Dr. Essman's Journey from Undergrad Employee to Visiting Assistant Professor

July 7, 2022
Dr. Essman posing next to a giant weed found out in a farmer's field

It’s not every day we have an undergraduate student employee work their way through our ranks all the way to an assistant professor level – but that’s exactly what has happened in the case of Dr. Alyssa Essman. She began her time at HCS in the Loux Lab in April 2014, while she was an undergrad studying Agribusiness here at OSU, she received her bachelor’s in 2015 then proceeded to become a two-time alumna of HCS receiving her Masters in 2018 & her Phd in 2022; all while working as a research associate!

Dr. Essman specializes in weed science & will be helping with lectures, extension & research in her new role here. She gave us some great insights onto her journey so far; which you can read below: 

What sparked your interest in weed science & pursuing a career in this field?

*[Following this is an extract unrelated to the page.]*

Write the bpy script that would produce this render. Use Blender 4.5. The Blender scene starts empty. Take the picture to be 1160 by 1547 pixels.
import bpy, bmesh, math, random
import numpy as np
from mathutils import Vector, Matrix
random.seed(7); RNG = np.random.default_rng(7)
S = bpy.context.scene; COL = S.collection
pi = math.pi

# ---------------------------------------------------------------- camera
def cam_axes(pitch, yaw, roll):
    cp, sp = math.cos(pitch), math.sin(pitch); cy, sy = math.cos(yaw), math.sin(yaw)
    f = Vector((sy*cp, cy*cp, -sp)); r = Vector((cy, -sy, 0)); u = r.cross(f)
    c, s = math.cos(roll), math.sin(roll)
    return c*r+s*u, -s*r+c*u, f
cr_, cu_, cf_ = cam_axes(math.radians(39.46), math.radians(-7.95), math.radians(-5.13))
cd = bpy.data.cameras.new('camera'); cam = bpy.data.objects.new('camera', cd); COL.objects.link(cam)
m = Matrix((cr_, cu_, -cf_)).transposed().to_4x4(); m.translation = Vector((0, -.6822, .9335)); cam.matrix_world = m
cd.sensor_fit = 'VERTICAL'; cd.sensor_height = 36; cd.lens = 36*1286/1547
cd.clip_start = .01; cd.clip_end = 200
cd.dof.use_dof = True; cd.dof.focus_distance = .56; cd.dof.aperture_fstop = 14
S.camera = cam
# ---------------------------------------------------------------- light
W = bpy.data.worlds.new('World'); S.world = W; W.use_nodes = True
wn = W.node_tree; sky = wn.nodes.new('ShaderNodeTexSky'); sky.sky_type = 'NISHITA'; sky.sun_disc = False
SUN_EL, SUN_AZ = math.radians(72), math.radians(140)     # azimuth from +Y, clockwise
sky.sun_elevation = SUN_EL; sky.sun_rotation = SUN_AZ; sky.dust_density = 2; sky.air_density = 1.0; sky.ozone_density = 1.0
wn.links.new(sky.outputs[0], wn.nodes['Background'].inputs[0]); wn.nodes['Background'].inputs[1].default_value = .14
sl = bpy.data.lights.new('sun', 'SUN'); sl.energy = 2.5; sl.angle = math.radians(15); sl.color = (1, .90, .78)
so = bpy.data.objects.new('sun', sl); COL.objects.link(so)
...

I was looking for internship opportunities as an undergraduate student in Agribusiness when I was made aware of an opening in the weed science lab. At first, I thought it would be a good opportunity to get some hands on experience in the research side of production agriculture, and that I would find another internship more in line with my major at a later date. I quickly realized how much I enjoyed the work and ended up staying on as a student research assistant throughout my undergraduate program. As graduation neared the opportunity to become a graduate student in the lab became an option, and I never looked back. 

How'd you get started as an undergrad in the Loux lab?

I was first hired as an undergrad to assist with the creation of a series of weed science iBooks. The first book was a low cost, digital alternative to the more expensive paper version of the lab manual for the weeds class (HCS 5422). The second book was a weed ID guide that focused on some of the most important species in Ohio crop production. Other books included a noxious weed ID book, an ID guide in collaboration with a university in Prague, and even a weed cookbook. As an undergraduate I was also able to gain field experience assisting with industry funded herbicide trials, an annual soybean driving survey, growing plants for the weeds lab, and greenhouse research. This experience gave me an appreciation for agricultural research and a desire to learn more about the field of weed science. 

As a grad student employee what types of projects did you participate in?

At the start of my graduate program I knew I wanted to focus on the role of cover crops in weed management, as there was a growing interest in the practice. My master’s degree work focused on optimizing the use of cereal rye for management of glyphosate-resistant horseweed. A second project at that time evaluated the spatial and temporal distribution of late-season horseweed escapes in soybean. During my PhD, I was focused on the impacts and management of herbicide-resistant weeds in Ohio agronomic crop production through a broader lens. Two of my studies focused on different cover crop management factors and their influence on weed populations. A third project evaluated the impact of simulated drift of growth regulator herbicides on hemp, a novel crop in Ohio. A fourth study consisted of an herbicide screen to evaluate the presence and level of herbicide resistance in pigweed populations collected from around the state. 

How did HCS grad school help prepare you for your new role?

The graduate program in the department of Horticulture and Crop Science has been a tremendous place to learn and develop as both a person and professional. We have a fantastic group of classroom and extension educators that I have been so fortunate to spend time working with and learning from. My experience in the department has prepared me for my new role through exposure to unique research, teaching and extension opportunities. 

What were some of your favorite parts of being a research associate?

I have had so many great moments in my time as a research associate. Some of my favorites include the chance to travel across the state and US to conduct and present research, the opportunity to work with some of the most experienced and knowledgeable weed scientists in the field, and taking part in cutting edge research to address current weed science related issues.

Why'd you decide to continue on here at OSU HCS after completing your PhD?

The decision to continue working at this institution and in the department of HCS was an easy one and I’m very thankful for the opportunity. I really enjoy working with undergraduate students in the lab and in class, and I’m excited to continue doing so as a lecturer and researcher. I have a passion for research that provides unbiased results to develop recommendations for Ohio farmers. The department of Horticulture and Crop Science is the perfect environment to fulfill these personal and professional interests. 

What are you most looking forward to in your new role?

In my new role, I am most excited to continue working with students in the department as well as farmers around the state. It is invigorating to be around so many great people all passionate about the field of agriculture. I’ve been very fortunate to learn and grow in my previous roles in the department and I’m looking forward to giving back and working with the next generation of farmers, educators, and researchers.